━━ Material ━━

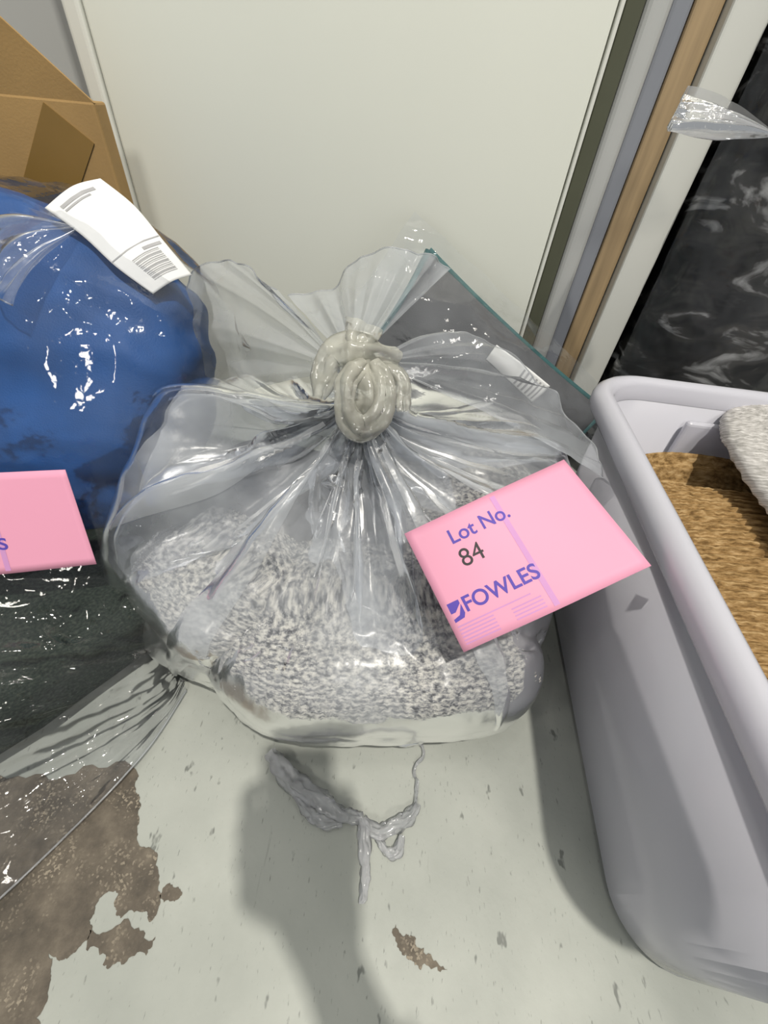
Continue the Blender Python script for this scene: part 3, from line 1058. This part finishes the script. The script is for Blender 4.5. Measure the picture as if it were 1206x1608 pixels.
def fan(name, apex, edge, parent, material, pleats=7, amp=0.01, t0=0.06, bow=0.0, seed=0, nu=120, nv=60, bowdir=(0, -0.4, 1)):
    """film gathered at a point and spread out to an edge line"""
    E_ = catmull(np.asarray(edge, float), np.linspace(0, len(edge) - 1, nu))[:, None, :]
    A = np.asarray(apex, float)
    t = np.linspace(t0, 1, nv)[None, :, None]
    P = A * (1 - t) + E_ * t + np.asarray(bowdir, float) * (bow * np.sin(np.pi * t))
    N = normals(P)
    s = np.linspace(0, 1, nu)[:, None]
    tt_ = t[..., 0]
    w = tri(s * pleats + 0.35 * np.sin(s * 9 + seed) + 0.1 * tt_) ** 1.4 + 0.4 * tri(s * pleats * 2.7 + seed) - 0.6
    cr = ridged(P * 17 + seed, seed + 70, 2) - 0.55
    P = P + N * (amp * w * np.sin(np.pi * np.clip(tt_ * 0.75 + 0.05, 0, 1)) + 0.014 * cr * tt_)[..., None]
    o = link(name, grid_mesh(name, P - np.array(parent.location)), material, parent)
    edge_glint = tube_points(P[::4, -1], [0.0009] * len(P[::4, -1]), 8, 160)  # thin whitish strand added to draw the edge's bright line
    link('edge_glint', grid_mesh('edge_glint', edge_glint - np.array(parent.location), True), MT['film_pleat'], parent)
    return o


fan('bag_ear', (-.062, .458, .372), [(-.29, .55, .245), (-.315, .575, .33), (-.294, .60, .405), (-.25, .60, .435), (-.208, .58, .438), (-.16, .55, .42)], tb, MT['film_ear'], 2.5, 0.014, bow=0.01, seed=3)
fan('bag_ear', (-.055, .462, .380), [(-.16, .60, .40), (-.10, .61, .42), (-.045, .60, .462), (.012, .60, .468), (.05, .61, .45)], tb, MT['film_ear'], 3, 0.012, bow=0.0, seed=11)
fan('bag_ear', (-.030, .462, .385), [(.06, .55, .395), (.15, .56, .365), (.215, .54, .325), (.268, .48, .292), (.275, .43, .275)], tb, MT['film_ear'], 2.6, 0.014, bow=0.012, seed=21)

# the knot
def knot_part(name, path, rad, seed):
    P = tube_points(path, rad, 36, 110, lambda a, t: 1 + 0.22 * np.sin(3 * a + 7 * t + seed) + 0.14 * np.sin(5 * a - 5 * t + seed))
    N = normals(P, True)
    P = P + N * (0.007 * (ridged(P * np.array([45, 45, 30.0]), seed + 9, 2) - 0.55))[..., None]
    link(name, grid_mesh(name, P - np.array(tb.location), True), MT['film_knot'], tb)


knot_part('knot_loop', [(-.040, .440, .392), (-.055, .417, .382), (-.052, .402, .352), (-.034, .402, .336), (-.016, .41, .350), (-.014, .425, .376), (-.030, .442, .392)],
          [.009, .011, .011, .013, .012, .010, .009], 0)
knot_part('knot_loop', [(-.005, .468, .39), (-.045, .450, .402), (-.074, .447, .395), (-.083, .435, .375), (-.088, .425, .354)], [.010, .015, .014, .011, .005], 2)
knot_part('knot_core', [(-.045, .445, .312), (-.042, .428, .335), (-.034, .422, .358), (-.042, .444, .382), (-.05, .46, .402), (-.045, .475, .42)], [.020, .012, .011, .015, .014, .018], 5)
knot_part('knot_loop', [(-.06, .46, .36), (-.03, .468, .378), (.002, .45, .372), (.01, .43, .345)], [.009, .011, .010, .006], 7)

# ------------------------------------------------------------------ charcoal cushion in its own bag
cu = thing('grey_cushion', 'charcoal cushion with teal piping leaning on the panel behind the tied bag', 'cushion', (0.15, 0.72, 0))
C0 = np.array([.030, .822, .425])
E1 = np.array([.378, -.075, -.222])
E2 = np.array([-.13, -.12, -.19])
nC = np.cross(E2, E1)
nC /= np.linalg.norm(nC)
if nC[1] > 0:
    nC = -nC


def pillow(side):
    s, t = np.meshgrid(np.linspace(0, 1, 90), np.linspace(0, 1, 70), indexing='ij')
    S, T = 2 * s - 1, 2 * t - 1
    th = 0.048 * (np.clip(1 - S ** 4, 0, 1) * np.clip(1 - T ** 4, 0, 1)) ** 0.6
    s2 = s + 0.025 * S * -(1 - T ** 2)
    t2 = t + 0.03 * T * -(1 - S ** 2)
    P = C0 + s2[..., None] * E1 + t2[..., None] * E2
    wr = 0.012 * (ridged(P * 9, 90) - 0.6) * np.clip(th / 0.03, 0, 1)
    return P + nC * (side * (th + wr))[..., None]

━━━
━━ Material ━━

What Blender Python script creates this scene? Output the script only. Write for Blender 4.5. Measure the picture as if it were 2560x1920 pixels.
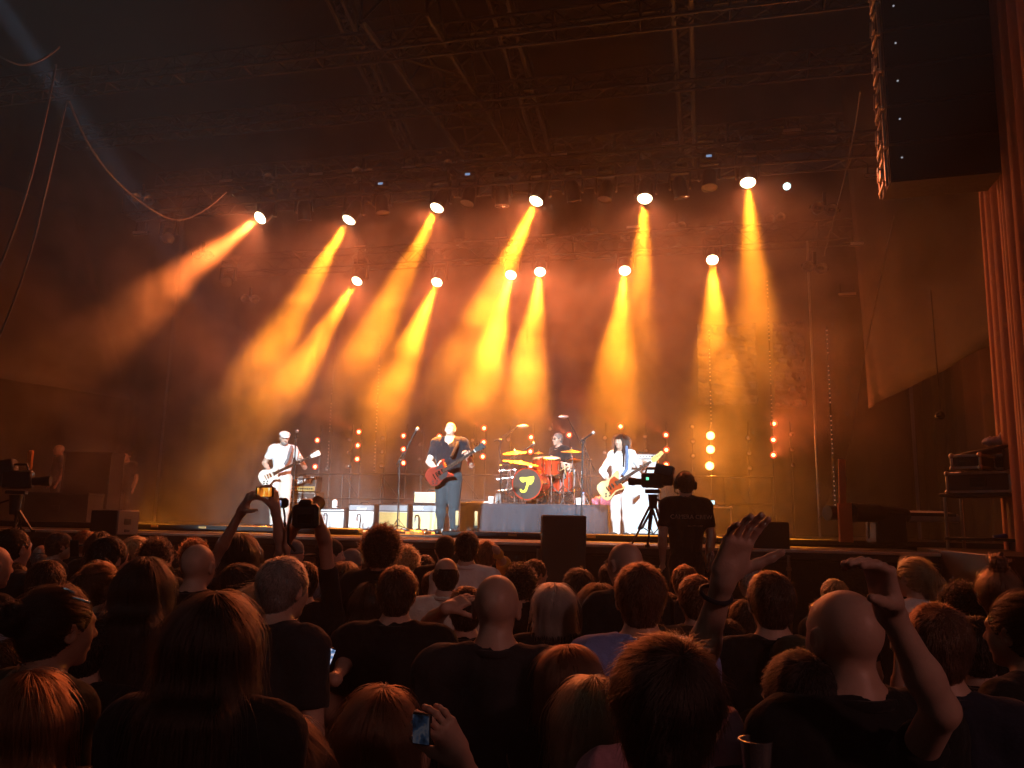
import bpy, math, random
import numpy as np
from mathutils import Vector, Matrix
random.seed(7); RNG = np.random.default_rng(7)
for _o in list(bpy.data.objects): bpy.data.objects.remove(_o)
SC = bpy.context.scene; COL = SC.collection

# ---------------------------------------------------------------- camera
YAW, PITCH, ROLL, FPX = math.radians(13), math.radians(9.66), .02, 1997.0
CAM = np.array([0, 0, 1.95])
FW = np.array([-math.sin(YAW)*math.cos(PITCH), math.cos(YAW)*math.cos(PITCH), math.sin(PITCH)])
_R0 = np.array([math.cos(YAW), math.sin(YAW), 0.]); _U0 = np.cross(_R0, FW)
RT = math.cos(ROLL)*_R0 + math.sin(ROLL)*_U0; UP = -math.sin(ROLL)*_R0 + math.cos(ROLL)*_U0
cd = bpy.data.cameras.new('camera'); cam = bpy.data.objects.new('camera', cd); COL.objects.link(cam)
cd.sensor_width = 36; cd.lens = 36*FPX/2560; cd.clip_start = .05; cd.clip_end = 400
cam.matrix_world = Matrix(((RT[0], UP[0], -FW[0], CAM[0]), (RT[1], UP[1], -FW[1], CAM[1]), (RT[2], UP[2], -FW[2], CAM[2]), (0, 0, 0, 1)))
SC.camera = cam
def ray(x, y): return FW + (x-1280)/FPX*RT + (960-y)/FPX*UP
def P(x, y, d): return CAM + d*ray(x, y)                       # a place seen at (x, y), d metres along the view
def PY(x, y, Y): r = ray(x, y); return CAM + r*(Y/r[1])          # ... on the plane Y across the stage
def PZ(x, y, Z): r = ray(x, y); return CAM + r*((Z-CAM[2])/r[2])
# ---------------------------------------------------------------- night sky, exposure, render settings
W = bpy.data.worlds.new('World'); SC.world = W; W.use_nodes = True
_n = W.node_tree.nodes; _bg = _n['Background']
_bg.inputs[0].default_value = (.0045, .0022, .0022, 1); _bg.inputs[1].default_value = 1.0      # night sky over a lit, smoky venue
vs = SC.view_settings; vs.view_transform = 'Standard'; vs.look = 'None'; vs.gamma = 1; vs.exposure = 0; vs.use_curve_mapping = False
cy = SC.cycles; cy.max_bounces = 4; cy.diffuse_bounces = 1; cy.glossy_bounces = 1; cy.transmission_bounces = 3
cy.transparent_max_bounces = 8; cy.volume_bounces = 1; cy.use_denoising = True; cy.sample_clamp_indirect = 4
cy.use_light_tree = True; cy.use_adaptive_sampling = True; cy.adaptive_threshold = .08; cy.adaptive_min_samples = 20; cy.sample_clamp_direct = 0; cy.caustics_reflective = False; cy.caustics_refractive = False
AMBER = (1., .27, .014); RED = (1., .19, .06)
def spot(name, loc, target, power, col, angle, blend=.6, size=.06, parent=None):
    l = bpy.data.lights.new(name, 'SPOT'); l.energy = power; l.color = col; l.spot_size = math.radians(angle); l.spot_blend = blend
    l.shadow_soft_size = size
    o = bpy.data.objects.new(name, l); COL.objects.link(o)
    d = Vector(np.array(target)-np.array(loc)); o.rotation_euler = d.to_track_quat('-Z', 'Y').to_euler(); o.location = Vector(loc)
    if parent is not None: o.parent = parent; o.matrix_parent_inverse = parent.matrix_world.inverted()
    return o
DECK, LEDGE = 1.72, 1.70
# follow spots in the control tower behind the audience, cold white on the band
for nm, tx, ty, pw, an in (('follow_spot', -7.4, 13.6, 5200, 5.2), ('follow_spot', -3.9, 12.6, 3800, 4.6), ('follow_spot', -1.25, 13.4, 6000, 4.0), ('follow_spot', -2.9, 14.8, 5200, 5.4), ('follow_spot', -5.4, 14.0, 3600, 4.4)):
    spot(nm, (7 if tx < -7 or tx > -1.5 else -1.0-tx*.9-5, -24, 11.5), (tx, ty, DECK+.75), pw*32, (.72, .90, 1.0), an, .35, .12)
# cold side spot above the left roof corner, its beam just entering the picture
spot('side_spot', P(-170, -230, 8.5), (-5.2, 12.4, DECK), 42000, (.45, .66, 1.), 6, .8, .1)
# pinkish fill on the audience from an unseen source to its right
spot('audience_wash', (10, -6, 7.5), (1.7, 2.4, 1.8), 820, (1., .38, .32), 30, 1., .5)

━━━

▸ **The task**
Gather up every line in the data above that contains the word "were", copying each one.

▸ **Reply**
Continue the Blender Python script for this scene: part 3, from line 1058. This part finishes the script. The script is for Blender 4.5. Measure the picture as if it were 1206x1608 pixels.
What Blender Python script creates this scene? Output the script only. Write for Blender 4.5. Measure the picture as if it were 2560x1920 pixels.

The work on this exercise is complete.